- [DIRECTION]
Reproduce, exactly and in full, only the lines below from the one containing "sl.build('soffit', darkbrown_m, rb)" through the one containing "g.build('apron', lead_m, lf, smooth=True)".

(Entries taken from a collection)
--- Begin ---

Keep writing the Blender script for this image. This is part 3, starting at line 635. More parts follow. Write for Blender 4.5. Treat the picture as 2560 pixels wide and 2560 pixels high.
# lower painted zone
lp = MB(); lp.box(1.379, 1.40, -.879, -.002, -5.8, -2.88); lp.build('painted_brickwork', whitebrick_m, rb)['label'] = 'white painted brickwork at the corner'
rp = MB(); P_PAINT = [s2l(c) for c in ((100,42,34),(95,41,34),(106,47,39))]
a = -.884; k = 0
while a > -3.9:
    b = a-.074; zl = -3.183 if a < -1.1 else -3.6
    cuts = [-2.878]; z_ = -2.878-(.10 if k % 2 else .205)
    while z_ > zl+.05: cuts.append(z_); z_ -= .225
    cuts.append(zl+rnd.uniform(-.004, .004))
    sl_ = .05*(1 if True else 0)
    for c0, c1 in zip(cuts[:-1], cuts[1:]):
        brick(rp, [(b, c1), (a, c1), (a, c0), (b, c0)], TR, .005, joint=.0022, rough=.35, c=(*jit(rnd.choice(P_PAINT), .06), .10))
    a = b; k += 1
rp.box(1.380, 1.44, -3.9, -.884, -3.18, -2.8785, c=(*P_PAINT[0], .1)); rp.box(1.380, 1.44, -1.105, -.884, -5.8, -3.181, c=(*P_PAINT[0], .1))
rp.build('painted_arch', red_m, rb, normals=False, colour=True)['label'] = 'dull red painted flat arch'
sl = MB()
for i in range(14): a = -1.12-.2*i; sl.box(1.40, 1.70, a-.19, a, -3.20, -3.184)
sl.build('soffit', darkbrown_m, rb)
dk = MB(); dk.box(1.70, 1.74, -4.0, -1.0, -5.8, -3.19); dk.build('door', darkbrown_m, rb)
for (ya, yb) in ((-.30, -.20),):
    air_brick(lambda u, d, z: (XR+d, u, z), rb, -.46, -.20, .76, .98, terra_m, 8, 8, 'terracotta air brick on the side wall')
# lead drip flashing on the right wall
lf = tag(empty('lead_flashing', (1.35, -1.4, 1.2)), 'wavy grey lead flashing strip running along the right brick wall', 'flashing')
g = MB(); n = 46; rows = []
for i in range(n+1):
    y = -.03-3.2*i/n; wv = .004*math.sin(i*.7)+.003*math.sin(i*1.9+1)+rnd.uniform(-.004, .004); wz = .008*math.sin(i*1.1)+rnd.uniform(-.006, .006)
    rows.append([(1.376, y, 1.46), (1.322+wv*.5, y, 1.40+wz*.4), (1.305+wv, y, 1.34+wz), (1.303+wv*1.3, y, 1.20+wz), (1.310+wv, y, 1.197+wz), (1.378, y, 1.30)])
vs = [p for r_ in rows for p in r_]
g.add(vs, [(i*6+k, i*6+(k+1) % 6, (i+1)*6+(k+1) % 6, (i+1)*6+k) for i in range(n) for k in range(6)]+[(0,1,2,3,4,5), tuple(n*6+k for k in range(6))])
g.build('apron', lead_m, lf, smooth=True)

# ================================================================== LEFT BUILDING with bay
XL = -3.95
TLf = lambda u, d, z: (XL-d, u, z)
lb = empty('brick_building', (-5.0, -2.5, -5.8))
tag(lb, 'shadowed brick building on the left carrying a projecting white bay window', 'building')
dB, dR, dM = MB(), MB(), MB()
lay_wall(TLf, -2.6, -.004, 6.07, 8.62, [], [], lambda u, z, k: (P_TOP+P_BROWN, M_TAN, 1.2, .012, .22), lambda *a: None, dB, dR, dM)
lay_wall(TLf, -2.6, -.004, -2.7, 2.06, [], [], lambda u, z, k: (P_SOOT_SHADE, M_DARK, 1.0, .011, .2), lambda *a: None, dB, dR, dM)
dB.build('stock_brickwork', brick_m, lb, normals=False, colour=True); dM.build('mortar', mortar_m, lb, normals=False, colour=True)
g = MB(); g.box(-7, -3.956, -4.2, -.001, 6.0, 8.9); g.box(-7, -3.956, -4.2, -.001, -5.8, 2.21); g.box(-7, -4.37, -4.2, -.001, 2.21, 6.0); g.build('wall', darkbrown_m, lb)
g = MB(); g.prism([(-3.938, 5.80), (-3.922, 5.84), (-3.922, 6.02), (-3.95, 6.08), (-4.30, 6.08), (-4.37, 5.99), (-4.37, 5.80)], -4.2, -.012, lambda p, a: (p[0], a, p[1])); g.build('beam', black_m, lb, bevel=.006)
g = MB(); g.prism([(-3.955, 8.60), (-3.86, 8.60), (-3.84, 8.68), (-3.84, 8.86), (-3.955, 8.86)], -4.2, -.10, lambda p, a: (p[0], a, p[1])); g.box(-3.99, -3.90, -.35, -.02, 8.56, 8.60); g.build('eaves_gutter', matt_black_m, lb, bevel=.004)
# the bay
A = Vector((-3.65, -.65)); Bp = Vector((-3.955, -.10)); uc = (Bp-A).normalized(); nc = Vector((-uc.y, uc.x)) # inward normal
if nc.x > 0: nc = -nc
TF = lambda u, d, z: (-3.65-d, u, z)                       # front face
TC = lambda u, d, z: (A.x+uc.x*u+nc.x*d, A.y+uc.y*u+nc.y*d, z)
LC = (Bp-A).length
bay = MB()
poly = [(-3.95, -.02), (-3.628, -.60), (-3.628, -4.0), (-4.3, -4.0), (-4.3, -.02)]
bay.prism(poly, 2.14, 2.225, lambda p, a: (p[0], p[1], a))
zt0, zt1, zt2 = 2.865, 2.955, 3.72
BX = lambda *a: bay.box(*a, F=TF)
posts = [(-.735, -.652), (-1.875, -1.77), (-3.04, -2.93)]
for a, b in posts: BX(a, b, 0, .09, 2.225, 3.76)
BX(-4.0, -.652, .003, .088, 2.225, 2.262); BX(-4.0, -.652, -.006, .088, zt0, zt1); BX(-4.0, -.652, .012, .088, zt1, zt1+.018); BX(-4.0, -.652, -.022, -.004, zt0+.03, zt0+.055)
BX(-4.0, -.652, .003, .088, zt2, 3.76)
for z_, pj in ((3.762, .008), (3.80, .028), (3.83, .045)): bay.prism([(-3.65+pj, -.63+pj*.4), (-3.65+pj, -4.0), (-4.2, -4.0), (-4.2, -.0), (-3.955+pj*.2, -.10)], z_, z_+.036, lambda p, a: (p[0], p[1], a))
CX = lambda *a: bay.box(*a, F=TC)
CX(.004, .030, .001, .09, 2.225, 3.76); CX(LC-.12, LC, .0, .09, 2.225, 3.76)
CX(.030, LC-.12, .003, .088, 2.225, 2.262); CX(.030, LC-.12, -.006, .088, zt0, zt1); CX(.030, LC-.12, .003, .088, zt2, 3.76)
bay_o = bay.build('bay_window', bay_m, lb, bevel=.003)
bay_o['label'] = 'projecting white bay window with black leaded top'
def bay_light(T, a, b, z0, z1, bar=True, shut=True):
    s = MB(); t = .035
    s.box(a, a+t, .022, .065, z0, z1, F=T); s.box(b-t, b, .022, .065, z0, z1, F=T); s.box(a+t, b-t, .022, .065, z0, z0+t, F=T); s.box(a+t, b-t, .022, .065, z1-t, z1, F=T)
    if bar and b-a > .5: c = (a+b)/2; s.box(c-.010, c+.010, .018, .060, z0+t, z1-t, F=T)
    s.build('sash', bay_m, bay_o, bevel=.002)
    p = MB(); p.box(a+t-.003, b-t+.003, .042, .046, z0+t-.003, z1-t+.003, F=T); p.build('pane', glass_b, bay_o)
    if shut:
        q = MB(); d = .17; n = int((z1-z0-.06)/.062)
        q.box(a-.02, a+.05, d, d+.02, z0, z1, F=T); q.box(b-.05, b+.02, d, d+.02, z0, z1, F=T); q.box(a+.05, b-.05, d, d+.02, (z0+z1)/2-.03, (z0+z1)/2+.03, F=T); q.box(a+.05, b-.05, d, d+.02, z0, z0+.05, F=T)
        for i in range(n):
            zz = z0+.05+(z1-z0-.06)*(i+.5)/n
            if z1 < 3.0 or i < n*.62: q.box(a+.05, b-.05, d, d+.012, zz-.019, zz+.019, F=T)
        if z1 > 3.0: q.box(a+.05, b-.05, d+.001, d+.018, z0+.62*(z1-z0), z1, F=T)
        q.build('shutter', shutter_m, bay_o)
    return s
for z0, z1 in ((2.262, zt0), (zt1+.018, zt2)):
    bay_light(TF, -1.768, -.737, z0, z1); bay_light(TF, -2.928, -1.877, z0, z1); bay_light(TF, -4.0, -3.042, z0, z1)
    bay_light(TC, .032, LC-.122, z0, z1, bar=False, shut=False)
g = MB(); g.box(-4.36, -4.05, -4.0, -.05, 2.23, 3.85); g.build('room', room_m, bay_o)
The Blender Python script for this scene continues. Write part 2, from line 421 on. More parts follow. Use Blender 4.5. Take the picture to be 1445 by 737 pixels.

--- End ---

- [CORRECT RESULT]
sl.build('soffit', darkbrown_m, rb)
dk = MB(); dk.box(1.70, 1.74, -4.0, -1.0, -5.8, -3.19); dk.build('door', darkbrown_m, rb)
for (ya, yb) in ((-.30, -.20),):
    air_brick(lambda u, d, z: (XR+d, u, z), rb, -.46, -.20, .76, .98, terra_m, 8, 8, 'terracotta air brick on the side wall')
# lead drip flashing on the right wall
lf = tag(empty('lead_flashing', (1.35, -1.4, 1.2)), 'wavy grey lead flashing strip running along the right brick wall', 'flashing')
g = MB(); n = 46; rows = []
for i in range(n+1):
    y = -.03-3.2*i/n; wv = .004*math.sin(i*.7)+.003*math.sin(i*1.9+1)+rnd.uniform(-.004, .004); wz = .008*math.sin(i*1.1)+rnd.uniform(-.006, .006)
    rows.append([(1.376, y, 1.46), (1.322+wv*.5, y, 1.40+wz*.4), (1.305+wv, y, 1.34+wz), (1.303+wv*1.3, y, 1.20+wz), (1.310+wv, y, 1.197+wz), (1.378, y, 1.30)])
vs = [p for r_ in rows for p in r_]
g.add(vs, [(i*6+k, i*6+(k+1) % 6, (i+1)*6+(k+1) % 6, (i+1)*6+k) for i in range(n) for k in range(6)]+[(0,1,2,3,4,5), tuple(n*6+k for k in range(6))])
g.build('apron', lead_m, lf, smooth=True)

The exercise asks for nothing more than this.